* To do
Every line below is to be quoted exactly, with nothing added or dropped.

|---|

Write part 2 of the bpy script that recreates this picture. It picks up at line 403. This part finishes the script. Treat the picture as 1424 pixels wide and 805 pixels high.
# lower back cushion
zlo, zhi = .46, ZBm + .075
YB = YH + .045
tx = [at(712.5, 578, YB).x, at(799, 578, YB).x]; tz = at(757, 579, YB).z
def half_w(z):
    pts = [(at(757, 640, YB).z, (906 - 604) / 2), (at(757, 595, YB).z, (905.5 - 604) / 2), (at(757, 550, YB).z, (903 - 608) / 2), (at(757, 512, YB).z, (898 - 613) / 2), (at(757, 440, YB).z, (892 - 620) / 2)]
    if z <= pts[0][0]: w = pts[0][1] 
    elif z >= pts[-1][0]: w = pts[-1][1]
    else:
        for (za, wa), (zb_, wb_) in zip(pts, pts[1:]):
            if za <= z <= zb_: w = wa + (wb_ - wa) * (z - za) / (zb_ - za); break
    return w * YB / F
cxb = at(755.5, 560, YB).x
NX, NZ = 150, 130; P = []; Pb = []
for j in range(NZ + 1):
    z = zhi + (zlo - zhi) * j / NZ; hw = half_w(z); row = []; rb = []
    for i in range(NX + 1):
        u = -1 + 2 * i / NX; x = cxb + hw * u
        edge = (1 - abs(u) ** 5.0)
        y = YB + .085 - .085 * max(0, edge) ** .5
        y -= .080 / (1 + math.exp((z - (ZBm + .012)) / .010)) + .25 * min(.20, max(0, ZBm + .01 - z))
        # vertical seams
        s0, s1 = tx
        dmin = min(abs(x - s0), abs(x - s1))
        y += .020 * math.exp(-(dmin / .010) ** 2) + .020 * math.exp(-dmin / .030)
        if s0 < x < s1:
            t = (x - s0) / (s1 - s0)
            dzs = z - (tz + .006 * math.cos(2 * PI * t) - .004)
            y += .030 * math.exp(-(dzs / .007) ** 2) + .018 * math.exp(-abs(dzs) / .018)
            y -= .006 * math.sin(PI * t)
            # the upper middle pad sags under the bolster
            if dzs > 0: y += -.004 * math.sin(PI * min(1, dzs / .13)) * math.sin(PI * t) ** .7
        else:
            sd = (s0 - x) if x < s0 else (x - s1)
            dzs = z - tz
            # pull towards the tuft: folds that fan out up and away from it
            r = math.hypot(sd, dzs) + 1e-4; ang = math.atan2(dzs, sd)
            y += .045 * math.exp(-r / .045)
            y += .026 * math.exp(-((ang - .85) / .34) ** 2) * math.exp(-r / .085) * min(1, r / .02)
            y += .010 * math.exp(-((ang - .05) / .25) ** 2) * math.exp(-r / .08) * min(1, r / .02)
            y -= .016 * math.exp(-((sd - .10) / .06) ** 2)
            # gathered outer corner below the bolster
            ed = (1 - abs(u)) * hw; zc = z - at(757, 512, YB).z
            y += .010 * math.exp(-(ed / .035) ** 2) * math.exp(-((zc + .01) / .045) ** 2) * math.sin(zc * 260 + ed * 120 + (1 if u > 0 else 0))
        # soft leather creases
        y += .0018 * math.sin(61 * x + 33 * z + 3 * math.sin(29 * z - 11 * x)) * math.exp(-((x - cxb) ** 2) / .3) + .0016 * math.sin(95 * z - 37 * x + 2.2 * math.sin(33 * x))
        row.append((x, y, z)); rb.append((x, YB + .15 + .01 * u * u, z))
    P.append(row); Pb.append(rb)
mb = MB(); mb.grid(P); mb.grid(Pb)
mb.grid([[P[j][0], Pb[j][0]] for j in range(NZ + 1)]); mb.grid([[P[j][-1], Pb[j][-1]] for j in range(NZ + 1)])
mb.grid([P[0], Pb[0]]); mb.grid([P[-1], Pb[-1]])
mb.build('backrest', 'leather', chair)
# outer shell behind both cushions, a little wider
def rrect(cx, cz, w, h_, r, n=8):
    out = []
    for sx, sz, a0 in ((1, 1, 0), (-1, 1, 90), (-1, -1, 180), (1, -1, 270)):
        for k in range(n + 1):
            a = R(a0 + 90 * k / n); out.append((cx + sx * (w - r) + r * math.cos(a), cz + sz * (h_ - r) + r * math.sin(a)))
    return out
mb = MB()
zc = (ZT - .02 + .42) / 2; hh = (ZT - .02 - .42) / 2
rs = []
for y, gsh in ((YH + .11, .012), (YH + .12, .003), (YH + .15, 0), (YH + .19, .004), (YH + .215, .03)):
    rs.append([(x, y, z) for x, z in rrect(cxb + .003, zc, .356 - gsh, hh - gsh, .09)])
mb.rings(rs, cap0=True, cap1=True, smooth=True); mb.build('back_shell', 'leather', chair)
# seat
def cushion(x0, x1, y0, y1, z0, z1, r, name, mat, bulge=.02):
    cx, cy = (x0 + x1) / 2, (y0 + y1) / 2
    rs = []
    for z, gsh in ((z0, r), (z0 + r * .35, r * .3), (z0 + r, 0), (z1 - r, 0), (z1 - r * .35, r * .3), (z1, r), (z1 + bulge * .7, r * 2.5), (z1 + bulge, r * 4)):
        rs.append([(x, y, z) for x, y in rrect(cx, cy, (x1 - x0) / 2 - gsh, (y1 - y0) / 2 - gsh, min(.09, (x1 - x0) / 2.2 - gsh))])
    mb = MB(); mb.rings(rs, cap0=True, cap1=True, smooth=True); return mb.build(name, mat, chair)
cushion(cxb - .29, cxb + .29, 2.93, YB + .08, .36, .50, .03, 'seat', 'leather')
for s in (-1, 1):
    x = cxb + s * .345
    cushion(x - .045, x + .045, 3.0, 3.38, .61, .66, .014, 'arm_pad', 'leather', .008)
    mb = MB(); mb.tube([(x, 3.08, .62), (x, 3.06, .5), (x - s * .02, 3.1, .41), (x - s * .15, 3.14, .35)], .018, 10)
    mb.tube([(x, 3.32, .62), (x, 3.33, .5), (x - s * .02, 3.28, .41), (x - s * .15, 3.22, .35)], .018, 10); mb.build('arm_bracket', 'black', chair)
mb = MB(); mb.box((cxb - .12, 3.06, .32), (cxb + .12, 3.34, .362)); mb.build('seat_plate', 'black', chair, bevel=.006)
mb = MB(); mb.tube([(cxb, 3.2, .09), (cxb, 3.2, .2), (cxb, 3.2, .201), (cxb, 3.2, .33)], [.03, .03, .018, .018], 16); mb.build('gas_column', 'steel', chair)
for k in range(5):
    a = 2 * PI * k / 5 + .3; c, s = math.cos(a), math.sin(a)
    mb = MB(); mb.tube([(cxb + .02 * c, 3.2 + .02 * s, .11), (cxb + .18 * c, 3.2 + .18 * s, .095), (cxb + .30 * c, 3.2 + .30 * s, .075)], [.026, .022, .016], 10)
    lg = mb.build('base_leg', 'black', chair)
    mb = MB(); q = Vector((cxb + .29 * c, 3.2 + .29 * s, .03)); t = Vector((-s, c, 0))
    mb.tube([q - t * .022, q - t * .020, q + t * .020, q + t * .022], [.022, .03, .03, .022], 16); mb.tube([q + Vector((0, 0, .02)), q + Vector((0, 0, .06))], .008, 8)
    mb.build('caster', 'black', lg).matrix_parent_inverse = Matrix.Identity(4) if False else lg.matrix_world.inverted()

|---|

* The output
Write part 2 of the bpy script that recreates this picture. It picks up at line 403. This part finishes the script. Treat the picture as 1424 pixels wide and 805 pixels high.
# lower back cushion
zlo, zhi = .46, ZBm + .075
YB = YH + .045
tx = [at(712.5, 578, YB).x, at(799, 578, YB).x]; tz = at(757, 579, YB).z
def half_w(z):
    pts = [(at(757, 640, YB).z, (906 - 604) / 2), (at(757, 595, YB).z, (905.5 - 604) / 2), (at(757, 550, YB).z, (903 - 608) / 2), (at(757, 512, YB).z, (898 - 613) / 2), (at(757, 440, YB).z, (892 - 620) / 2)]
    if z <= pts[0][0]: w = pts[0][1] 
    elif z >= pts[-1][0]: w = pts[-1][1]
    else:
        for (za, wa), (zb_, wb_) in zip(pts, pts[1:]):
            if za <= z <= zb_: w = wa + (wb_ - wa) * (z - za) / (zb_ - za); break
    return w * YB / F
cxb = at(755.5, 560, YB).x
NX, NZ = 150, 130; P = []; Pb = []
for j in range(NZ + 1):
    z = zhi + (zlo - zhi) * j / NZ; hw = half_w(z); row = []; rb = []
    for i in range(NX + 1):
        u = -1 + 2 * i / NX; x = cxb + hw * u
        edge = (1 - abs(u) ** 5.0)
        y = YB + .085 - .085 * max(0, edge) ** .5
        y -= .080 / (1 + math.exp((z - (ZBm + .012)) / .010)) + .25 * min(.20, max(0, ZBm + .01 - z))
        # vertical seams
        s0, s1 = tx
        dmin = min(abs(x - s0), abs(x - s1))
        y += .020 * math.exp(-(dmin / .010) ** 2) + .020 * math.exp(-dmin / .030)
        if s0 < x < s1:
            t = (x - s0) / (s1 - s0)
            dzs = z - (tz + .006 * math.cos(2 * PI * t) - .004)
            y += .030 * math.exp(-(dzs / .007) ** 2) + .018 * math.exp(-abs(dzs) / .018)
            y -= .006 * math.sin(PI * t)
            # the upper middle pad sags under the bolster
            if dzs > 0: y += -.004 * math.sin(PI * min(1, dzs / .13)) * math.sin(PI * t) ** .7
        else:
            sd = (s0 - x) if x < s0 else (x - s1)
            dzs = z - tz
            # pull towards the tuft: folds that fan out up and away from it
            r = math.hypot(sd, dzs) + 1e-4; ang = math.atan2(dzs, sd)
            y += .045 * math.exp(-r / .045)
            y += .026 * math.exp(-((ang - .85) / .34) ** 2) * math.exp(-r / .085) * min(1, r / .02)
            y += .010 * math.exp(-((ang - .05) / .25) ** 2) * math.exp(-r / .08) * min(1, r / .02)
            y -= .016 * math.exp(-((sd - .10) / .06) ** 2)
            # gathered outer corner below the bolster
            ed = (1 - abs(u)) * hw; zc = z - at(757, 512, YB).z
            y += .010 * math.exp(-(ed / .035) ** 2) * math.exp(-((zc + .01) / .045) ** 2) * math.sin(zc * 260 + ed * 120 + (1 if u > 0 else 0))
        # soft leather creases
        y += .0018 * math.sin(61 * x + 33 * z + 3 * math.sin(29 * z - 11 * x)) * math.exp(-((x - cxb) ** 2) / .3) + .0016 * math.sin(95 * z - 37 * x + 2.2 * math.sin(33 * x))
        row.append((x, y, z)); rb.append((x, YB + .15 + .01 * u * u, z))
    P.append(row); Pb.append(rb)
mb = MB(); mb.grid(P); mb.grid(Pb)
mb.grid([[P[j][0], Pb[j][0]] for j in range(NZ + 1)]); mb.grid([[P[j][-1], Pb[j][-1]] for j in range(NZ + 1)])
mb.grid([P[0], Pb[0]]); mb.grid([P[-1], Pb[-1]])
mb.build('backrest', 'leather', chair)
# outer shell behind both cushions, a little wider
def rrect(cx, cz, w, h_, r, n=8):
    out = []
    for sx, sz, a0 in ((1, 1, 0), (-1, 1, 90), (-1, -1, 180), (1, -1, 270)):
        for k in range(n + 1):
            a = R(a0 + 90 * k / n); out.append((cx + sx * (w - r) + r * math.cos(a), cz + sz * (h_ - r) + r * math.sin(a)))
    return out
mb = MB()
zc = (ZT - .02 + .42) / 2; hh = (ZT - .02 - .42) / 2
rs = []
for y, gsh in ((YH + .11, .012), (YH + .12, .003), (YH + .15, 0), (YH + .19, .004), (YH + .215, .03)):
    rs.append([(x, y, z) for x, z in rrect(cxb + .003, zc, .356 - gsh, hh - gsh, .09)])
mb.rings(rs, cap0=True, cap1=True, smooth=True); mb.build('back_shell', 'leather', chair)
# seat
def cushion(x0, x1, y0, y1, z0, z1, r, name, mat, bulge=.02):
    cx, cy = (x0 + x1) / 2, (y0 + y1) / 2
    rs = []
    for z, gsh in ((z0, r), (z0 + r * .35, r * .3), (z0 + r, 0), (z1 - r, 0), (z1 - r * .35, r * .3), (z1, r), (z1 + bulge * .7, r * 2.5), (z1 + bulge, r * 4)):
        rs.append([(x, y, z) for x, y in rrect(cx, cy, (x1 - x0) / 2 - gsh, (y1 - y0) / 2 - gsh, min(.09, (x1 - x0) / 2.2 - gsh))])
    mb = MB(); mb.rings(rs, cap0=True, cap1=True, smooth=True); return mb.build(name, mat, chair)
cushion(cxb - .29, cxb + .29, 2.93, YB + .08, .36, .50, .03, 'seat', 'leather')
for s in (-1, 1):
    x = cxb + s * .345
    cushion(x - .045, x + .045, 3.0, 3.38, .61, .66, .014, 'arm_pad', 'leather', .008)
    mb = MB(); mb.tube([(x, 3.08, .62), (x, 3.06, .5), (x - s * .02, 3.1, .41), (x - s * .15, 3.14, .35)], .018, 10)
    mb.tube([(x, 3.32, .62), (x, 3.33, .5), (x - s * .02, 3.28, .41), (x - s * .15, 3.22, .35)], .018, 10); mb.build('arm_bracket', 'black', chair)
mb = MB(); mb.box((cxb - .12, 3.06, .32), (cxb + .12, 3.34, .362)); mb.build('seat_plate', 'black', chair, bevel=.006)
mb = MB(); mb.tube([(cxb, 3.2, .09), (cxb, 3.2, .2), (cxb, 3.2, .201), (cxb, 3.2, .33)], [.03, .03, .018, .018], 16); mb.build('gas_column', 'steel', chair)
for k in range(5):
    a = 2 * PI * k / 5 + .3; c, s = math.cos(a), math.sin(a)
    mb = MB(); mb.tube([(cxb + .02 * c, 3.2 + .02 * s, .11), (cxb + .18 * c, 3.2 + .18 * s, .095), (cxb + .30 * c, 3.2 + .30 * s, .075)], [.026, .022, .016], 10)
    lg = mb.build('base_leg', 'black', chair)
    mb = MB(); q = Vector((cxb + .29 * c, 3.2 + .29 * s, .03)); t = Vector((-s, c, 0))
    mb.tube([q - t * .022, q - t * .020, q + t * .020, q + t * .022], [.022, .03, .03, .022], 16); mb.tube([q + Vector((0, 0, .02)), q + Vector((0, 0, .06))], .008, 8)
    mb.build('caster', 'black', lg).matrix_parent_inverse = Matrix.Identity(4) if False else lg.matrix_world.inverted()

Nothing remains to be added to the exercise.